Abstract

Visual features are spatiotemporally integrated along motion trajectories. For instance, when a central line is followed by pairs of flanking lines, two motion streams diverging from the center are perceived. The central line is rendered unconscious by the subsequent flanking lines through metacontrast masking. Surprisingly, if the invisible central line is offset, the entire stream appears offset, even though the flanking lines are, in fact, straight. Further, if one of the flanking lines is offset in the other direction, the two offsets integrate and cancel each other out. This integration is mandatory and occurs only when the offsets are presented within a specific, temporal window, starting with stimulus onset and lasting for about 450ms. Here, we asked what determines the extent of this unconscious integration. Observers discriminated the perceived offset of the motion streams. In line with most models of decision making, one might expect that the window terminates as soon as sufficient evidence about the offset is accumulated.

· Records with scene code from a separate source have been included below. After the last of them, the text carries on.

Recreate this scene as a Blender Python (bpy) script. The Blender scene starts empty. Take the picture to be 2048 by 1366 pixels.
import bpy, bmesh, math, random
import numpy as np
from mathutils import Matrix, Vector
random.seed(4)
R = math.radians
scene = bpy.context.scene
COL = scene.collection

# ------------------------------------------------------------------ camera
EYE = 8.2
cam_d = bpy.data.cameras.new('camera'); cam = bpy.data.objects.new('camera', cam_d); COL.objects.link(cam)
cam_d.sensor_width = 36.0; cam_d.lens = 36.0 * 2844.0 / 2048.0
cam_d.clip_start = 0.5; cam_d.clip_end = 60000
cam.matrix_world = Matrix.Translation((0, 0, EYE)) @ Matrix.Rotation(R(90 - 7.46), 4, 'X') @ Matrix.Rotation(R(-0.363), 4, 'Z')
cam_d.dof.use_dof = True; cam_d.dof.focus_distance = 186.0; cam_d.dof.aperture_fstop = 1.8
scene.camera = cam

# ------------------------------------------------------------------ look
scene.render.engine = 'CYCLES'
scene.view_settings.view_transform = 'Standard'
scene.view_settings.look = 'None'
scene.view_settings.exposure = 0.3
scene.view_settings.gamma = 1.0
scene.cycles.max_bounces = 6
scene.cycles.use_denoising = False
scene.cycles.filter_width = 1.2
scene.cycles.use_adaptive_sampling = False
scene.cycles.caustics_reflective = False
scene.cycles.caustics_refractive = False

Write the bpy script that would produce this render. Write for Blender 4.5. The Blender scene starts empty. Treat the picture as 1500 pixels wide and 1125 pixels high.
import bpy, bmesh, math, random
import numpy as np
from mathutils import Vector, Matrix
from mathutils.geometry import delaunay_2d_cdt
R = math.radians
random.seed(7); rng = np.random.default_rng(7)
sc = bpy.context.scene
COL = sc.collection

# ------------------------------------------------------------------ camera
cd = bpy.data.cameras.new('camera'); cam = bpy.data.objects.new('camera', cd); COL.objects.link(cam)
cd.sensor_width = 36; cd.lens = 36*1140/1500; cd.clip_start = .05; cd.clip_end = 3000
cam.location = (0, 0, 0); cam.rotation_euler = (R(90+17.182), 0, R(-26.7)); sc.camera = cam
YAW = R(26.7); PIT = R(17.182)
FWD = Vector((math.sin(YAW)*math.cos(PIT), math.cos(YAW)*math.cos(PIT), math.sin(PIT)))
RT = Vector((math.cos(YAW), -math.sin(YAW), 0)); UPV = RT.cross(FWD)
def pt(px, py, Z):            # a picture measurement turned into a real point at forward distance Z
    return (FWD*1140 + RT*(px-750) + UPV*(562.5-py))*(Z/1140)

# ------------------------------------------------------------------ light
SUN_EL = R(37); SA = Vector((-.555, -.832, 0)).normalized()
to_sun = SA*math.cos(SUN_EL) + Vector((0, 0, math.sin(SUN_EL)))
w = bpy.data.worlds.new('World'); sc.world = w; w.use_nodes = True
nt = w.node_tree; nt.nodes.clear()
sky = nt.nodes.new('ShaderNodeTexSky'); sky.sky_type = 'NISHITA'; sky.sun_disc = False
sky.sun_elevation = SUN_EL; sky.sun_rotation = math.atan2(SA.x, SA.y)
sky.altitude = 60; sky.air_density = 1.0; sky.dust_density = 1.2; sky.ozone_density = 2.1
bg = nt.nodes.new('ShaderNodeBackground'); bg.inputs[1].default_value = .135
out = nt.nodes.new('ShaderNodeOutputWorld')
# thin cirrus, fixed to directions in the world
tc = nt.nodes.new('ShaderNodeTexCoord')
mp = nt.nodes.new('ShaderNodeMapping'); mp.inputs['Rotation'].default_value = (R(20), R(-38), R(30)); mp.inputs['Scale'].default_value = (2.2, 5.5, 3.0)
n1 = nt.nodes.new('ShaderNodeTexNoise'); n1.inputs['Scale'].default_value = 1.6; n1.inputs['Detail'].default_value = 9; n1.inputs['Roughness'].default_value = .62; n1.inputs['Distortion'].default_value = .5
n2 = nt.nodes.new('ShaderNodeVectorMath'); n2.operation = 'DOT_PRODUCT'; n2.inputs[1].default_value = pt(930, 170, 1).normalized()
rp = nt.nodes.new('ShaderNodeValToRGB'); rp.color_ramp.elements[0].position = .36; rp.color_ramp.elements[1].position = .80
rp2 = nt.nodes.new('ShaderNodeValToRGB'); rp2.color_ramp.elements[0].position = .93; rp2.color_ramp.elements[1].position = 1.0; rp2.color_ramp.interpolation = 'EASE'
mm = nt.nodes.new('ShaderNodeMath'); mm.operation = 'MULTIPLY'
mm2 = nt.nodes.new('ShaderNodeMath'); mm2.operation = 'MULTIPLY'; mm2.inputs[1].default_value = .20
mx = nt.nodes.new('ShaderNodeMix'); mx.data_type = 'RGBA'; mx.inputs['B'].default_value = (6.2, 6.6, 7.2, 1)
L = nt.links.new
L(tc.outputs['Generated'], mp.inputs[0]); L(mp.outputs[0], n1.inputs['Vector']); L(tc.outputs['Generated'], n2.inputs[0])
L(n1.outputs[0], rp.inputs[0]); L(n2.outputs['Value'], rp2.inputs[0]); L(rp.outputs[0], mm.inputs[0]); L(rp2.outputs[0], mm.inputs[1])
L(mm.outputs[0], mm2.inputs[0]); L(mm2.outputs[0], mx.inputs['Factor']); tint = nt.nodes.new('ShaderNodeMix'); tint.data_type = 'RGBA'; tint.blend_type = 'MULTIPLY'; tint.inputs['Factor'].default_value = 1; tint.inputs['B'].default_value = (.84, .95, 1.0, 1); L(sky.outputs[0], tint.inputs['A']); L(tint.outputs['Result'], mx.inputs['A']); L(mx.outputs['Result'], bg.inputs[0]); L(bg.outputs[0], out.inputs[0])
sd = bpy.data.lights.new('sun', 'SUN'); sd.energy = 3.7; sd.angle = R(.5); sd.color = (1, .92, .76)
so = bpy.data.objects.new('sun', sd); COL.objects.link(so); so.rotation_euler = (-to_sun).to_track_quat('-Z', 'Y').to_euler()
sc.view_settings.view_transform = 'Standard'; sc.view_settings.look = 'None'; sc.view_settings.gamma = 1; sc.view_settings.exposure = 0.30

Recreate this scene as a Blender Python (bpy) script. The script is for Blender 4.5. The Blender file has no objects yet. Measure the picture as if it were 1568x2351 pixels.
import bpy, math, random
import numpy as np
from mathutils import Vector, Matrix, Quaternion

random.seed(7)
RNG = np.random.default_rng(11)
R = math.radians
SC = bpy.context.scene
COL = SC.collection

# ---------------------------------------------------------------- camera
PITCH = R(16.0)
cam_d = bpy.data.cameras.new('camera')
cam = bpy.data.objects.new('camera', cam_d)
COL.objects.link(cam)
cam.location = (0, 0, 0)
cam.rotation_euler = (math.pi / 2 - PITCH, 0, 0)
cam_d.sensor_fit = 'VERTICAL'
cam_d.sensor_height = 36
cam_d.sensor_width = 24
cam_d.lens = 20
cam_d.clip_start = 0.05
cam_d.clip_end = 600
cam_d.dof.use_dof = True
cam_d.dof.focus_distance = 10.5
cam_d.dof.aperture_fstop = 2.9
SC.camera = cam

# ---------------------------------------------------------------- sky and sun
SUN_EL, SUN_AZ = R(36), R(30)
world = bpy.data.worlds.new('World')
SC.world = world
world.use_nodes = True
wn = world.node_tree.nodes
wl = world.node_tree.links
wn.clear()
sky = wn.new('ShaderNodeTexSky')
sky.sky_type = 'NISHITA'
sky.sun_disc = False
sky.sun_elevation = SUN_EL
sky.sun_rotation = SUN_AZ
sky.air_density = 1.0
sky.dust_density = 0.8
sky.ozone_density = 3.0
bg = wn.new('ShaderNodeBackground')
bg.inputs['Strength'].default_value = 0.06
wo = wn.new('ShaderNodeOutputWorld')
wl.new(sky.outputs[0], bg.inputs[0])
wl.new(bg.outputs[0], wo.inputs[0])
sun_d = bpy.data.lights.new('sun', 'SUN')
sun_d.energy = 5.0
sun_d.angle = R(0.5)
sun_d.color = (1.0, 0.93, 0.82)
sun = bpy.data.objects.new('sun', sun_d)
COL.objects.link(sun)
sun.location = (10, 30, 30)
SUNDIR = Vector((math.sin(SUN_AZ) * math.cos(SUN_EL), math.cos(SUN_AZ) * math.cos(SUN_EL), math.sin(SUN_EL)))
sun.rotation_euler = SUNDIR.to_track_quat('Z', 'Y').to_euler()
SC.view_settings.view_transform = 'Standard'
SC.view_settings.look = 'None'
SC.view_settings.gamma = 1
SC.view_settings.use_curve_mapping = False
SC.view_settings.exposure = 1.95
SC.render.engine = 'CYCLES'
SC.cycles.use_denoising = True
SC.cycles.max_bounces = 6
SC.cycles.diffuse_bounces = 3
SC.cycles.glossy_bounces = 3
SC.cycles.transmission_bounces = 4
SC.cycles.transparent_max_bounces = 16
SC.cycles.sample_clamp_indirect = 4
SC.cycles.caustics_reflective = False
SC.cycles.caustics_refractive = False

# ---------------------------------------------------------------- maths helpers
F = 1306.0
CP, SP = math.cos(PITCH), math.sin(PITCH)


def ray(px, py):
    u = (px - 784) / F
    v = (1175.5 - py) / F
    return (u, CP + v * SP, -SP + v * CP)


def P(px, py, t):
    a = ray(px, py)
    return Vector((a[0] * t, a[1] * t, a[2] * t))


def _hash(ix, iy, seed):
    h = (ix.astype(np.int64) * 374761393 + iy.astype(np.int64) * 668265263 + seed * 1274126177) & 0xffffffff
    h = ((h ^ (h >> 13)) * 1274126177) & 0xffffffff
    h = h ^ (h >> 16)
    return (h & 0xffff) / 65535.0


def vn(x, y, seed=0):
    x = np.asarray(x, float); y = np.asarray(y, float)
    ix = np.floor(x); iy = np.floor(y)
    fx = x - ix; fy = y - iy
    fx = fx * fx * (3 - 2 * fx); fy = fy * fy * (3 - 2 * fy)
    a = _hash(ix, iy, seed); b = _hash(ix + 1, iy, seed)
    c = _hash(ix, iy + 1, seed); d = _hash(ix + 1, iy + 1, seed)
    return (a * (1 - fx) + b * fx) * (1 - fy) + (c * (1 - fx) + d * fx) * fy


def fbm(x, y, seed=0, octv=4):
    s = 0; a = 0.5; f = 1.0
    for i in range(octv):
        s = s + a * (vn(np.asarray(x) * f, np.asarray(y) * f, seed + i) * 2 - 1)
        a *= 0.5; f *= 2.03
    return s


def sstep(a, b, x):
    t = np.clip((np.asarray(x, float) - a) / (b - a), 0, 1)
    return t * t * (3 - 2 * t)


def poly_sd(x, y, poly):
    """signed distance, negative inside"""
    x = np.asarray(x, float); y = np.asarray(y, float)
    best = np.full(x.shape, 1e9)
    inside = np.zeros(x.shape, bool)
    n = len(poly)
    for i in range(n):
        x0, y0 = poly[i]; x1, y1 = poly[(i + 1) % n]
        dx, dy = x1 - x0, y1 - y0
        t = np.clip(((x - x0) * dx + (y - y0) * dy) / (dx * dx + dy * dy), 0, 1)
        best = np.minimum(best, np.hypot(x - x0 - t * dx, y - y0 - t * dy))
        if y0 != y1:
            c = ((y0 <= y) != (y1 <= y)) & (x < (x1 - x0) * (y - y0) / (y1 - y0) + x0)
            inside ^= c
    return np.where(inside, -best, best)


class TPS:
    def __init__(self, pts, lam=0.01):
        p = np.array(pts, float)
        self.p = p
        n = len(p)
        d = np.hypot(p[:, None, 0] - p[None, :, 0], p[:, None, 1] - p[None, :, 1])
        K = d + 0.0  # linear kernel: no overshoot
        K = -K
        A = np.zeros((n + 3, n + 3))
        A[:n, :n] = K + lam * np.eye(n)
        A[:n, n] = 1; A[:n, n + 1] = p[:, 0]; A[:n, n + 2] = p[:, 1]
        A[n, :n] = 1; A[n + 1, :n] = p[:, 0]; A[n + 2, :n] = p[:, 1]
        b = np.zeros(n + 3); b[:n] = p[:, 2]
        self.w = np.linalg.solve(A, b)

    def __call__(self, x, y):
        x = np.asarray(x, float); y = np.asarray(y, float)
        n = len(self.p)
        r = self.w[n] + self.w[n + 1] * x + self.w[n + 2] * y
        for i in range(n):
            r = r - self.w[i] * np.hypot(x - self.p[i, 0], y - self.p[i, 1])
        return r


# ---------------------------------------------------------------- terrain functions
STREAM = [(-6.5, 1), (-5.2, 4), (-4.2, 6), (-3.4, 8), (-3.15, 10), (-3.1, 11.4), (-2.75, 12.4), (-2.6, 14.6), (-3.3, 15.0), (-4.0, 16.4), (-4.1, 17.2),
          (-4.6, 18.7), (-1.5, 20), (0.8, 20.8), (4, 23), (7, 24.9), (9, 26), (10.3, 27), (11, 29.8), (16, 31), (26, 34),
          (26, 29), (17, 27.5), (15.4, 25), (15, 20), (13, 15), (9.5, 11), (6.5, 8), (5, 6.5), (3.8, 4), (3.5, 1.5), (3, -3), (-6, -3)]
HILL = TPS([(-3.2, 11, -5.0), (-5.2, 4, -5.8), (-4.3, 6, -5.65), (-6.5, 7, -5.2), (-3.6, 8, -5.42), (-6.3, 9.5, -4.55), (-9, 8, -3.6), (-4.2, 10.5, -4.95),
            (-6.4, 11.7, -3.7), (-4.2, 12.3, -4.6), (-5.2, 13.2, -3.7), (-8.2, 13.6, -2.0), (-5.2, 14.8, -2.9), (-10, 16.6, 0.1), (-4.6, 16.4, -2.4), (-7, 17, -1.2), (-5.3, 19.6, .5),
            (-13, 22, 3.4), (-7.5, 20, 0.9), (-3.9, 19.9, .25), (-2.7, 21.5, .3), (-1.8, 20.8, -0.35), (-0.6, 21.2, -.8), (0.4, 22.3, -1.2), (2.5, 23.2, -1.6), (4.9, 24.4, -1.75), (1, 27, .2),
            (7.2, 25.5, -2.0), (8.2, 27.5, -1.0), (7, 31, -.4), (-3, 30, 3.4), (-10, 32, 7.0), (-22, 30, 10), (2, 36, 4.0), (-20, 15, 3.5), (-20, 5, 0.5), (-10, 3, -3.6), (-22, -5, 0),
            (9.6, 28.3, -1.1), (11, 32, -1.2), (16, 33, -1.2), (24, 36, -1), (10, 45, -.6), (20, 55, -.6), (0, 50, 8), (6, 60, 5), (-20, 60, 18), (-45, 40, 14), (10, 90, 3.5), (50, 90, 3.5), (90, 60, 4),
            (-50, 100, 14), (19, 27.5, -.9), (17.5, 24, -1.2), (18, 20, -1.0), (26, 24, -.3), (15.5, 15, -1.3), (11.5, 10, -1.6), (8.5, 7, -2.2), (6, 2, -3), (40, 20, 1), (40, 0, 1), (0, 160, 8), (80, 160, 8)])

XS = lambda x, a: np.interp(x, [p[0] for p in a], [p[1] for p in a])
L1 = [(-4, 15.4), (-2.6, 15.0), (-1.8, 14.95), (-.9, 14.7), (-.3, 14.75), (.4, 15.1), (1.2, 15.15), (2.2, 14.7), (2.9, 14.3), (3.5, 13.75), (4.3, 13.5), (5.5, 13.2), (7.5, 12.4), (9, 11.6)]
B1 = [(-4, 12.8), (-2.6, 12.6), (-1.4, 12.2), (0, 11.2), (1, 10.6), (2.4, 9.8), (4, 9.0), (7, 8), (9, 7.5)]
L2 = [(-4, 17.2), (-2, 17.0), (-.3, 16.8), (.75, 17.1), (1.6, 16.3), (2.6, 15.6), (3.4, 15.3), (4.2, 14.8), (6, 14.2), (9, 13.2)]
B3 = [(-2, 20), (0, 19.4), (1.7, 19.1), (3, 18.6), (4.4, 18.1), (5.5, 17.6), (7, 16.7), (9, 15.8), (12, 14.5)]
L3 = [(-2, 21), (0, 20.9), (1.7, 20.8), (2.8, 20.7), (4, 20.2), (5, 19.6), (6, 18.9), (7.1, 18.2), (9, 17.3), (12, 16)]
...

However, this is not what we found. We presented either a large offset at the first line or smaller offsets at the following lines, all in the same direction. When performance was the same in both conditions, the duration of the integration windows was identical. Hence, it does not matter whether strong evidence is presented right from the beginning or dispersed along the motion stream. When we increased the processing load by adding two further offsets at two additional lines, which, however, canceled each other out, the window duration increased slightly. Lastly, we found that absolute time determines the window duration but that the number of lines or the ISI between the lines do not. We propose that perception is a series of discrete frames, which depends mainly on absolute time, potentially on the processing load, but not on stimulus evidence.